Normally I would not like to see the removal of side altars which include shrines to various saints. But what replaced these appear to me to be mosaics and are quite beautiful. I don’t think these are tapestries, but if so, still quite beautiful. 

It was recently named a “Minor Basilica” by the Vatican. Congratulations to the parish.

If I could wave my magic wand, I would have placed a freestanding altar that is more solid-like and more like the Mensa of the high altar. 

I would definitely get rid of the grand piano in the location it is—dumb! 

BEFORE:

AFTER:





9 comments:

TJM said...

I notice the altar rail is gone, so no, this is not an improvement

Anonymous said...

Agree with TJM. The placement of the "presider's chair" is also awkward and silly, but at least it's not up on the predella in front of the tabernacle.

It still is a beautiful church with almost all of the right "bones" to make it a proper basilica, and it could be realigned with Catholic tradition rather easily.

Another parish a little ways up I-81, though it will never be a basilica, is adding an altar rail to its sanctuary, praise God.

Nick

Jerome Merwick said...

Ditto that, TJM.

TJM said...

I am an accomplished pianist and cringe when piano music is played at Mass. Funny how “pride of place” is ignored

ByzRus said...

Thank goodness they found room for the pie-ana.
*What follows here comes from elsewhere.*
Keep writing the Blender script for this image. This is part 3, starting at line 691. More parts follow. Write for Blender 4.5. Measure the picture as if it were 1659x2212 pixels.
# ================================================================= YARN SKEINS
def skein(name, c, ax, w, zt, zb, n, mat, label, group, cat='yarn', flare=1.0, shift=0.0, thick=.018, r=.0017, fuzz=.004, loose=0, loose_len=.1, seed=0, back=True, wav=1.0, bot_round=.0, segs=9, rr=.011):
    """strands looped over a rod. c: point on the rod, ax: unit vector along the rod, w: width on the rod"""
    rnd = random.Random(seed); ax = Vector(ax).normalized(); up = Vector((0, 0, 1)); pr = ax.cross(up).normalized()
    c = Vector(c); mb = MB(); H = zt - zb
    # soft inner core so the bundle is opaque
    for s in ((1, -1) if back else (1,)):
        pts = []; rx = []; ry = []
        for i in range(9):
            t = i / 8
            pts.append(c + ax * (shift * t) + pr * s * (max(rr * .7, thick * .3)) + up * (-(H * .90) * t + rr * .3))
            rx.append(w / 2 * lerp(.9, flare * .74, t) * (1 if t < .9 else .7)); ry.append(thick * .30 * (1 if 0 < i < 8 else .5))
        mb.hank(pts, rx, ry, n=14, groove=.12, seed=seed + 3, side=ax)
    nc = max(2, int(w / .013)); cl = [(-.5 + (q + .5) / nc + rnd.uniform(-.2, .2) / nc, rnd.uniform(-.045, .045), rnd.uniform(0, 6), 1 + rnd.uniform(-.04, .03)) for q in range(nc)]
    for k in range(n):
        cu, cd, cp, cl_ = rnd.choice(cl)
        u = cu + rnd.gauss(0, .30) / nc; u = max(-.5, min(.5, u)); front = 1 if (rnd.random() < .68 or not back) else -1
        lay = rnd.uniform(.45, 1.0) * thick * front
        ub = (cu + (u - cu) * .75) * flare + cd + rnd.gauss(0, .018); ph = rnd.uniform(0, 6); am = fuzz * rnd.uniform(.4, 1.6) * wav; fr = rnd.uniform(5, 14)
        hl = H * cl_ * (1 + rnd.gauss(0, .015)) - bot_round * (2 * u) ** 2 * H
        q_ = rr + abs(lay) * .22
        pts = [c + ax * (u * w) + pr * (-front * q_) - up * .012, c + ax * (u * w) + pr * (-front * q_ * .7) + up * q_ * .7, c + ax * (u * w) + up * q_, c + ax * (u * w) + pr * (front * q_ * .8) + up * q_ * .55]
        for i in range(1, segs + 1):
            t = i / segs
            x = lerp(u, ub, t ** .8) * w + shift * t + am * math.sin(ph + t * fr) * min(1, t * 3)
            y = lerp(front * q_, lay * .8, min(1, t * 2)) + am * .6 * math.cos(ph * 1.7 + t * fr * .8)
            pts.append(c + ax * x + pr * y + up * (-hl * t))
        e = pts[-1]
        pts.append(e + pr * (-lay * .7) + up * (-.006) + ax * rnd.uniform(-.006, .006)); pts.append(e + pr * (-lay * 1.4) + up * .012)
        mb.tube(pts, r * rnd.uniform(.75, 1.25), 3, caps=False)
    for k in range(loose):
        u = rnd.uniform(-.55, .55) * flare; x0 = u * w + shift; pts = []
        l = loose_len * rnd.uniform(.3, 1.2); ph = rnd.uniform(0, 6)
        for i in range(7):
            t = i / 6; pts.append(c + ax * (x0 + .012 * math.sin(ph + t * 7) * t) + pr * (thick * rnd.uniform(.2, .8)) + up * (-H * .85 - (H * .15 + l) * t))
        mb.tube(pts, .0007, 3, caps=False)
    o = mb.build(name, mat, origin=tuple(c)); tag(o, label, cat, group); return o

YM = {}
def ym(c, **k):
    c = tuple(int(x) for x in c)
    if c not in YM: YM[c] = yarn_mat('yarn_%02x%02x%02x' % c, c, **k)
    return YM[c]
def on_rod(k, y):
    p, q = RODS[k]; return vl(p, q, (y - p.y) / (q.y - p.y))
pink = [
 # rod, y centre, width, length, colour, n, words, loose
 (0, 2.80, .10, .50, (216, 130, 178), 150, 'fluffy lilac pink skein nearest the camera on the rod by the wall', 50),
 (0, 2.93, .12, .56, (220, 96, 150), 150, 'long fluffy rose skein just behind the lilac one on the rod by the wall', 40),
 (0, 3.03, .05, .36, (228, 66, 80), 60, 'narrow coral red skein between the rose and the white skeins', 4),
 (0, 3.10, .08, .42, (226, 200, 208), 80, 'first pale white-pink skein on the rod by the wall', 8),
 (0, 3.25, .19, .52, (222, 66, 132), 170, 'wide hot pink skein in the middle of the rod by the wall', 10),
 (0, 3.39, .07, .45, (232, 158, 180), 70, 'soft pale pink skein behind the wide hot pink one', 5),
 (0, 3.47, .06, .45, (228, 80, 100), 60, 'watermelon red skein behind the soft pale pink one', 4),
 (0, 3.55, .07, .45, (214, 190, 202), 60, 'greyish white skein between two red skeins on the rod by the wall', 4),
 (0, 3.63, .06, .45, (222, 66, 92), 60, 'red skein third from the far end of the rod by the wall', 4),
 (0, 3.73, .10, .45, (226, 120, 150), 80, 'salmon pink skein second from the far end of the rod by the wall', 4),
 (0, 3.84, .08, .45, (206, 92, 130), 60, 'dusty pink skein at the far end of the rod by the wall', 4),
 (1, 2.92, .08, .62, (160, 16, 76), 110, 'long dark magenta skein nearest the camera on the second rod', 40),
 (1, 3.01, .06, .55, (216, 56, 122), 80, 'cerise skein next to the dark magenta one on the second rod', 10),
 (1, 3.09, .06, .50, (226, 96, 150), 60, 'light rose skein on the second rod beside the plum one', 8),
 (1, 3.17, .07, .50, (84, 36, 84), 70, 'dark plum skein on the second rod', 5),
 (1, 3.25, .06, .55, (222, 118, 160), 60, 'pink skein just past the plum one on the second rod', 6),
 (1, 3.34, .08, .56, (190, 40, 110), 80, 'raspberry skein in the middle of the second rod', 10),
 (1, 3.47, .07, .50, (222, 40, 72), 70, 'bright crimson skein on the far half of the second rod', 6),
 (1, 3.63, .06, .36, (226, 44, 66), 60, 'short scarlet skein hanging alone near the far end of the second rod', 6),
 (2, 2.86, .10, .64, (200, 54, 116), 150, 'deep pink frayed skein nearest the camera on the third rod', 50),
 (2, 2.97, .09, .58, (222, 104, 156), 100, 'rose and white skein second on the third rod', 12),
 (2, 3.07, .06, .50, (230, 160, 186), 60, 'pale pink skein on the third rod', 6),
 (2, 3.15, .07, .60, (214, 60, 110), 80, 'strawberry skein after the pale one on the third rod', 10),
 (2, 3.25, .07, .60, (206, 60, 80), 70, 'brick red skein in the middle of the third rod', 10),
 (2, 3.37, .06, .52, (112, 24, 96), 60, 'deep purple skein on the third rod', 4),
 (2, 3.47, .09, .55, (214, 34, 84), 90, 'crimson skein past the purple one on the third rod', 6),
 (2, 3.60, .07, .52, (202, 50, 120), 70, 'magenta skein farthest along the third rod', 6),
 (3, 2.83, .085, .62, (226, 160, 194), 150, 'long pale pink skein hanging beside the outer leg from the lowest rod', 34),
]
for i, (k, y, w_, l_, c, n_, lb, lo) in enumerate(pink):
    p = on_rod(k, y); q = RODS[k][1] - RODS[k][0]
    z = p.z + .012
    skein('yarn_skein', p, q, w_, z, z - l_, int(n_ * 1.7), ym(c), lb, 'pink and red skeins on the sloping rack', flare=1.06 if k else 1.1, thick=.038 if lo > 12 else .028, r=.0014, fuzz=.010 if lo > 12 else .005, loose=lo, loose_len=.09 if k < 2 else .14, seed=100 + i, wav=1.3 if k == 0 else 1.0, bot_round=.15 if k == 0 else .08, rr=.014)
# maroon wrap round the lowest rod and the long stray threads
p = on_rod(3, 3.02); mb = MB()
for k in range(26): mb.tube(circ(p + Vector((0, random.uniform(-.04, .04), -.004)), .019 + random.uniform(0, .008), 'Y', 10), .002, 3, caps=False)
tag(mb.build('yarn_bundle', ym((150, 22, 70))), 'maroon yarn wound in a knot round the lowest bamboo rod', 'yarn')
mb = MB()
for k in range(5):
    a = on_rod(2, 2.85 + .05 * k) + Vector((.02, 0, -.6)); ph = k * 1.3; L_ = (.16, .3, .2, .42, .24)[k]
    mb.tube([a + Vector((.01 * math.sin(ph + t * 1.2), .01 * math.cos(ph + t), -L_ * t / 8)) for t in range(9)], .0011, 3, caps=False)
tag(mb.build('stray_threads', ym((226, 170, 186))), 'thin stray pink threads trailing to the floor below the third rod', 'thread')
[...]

James E Dangerfield said...

My first priority would be to remove the piano (and any guitars, tambourines and/or drug paraphernalia and ask the hippies to be Catholic or leave. (In a fantasy world)

Jerome Merwick said...

TJM

I am a horrible dilettante-pianist, and I too cringe at pianos at Mass. Probably comes from remembering how prominently the instrument was heard when I used to watch Rex Humbard from the Cathedral of Tomorrow.

The piano is a beautiful instrument, capable of incredible sonic invention and stirring emotions. But something about the piano in Church screams, "Redneck Protestants".

Can I hear an A-May-Un?

TJM said...

Jerome Merwick,

I usually feel that I am in a piano bar when the tinkling of the keys commences but your analogy works too!

Fortunately, my thirty-something pastor removed the piano so the organ once again has "pride of place."

qwikness said...

I have an acquaintance that insists all black and white checkered floors are Masonic. What do I tell him or should I bother?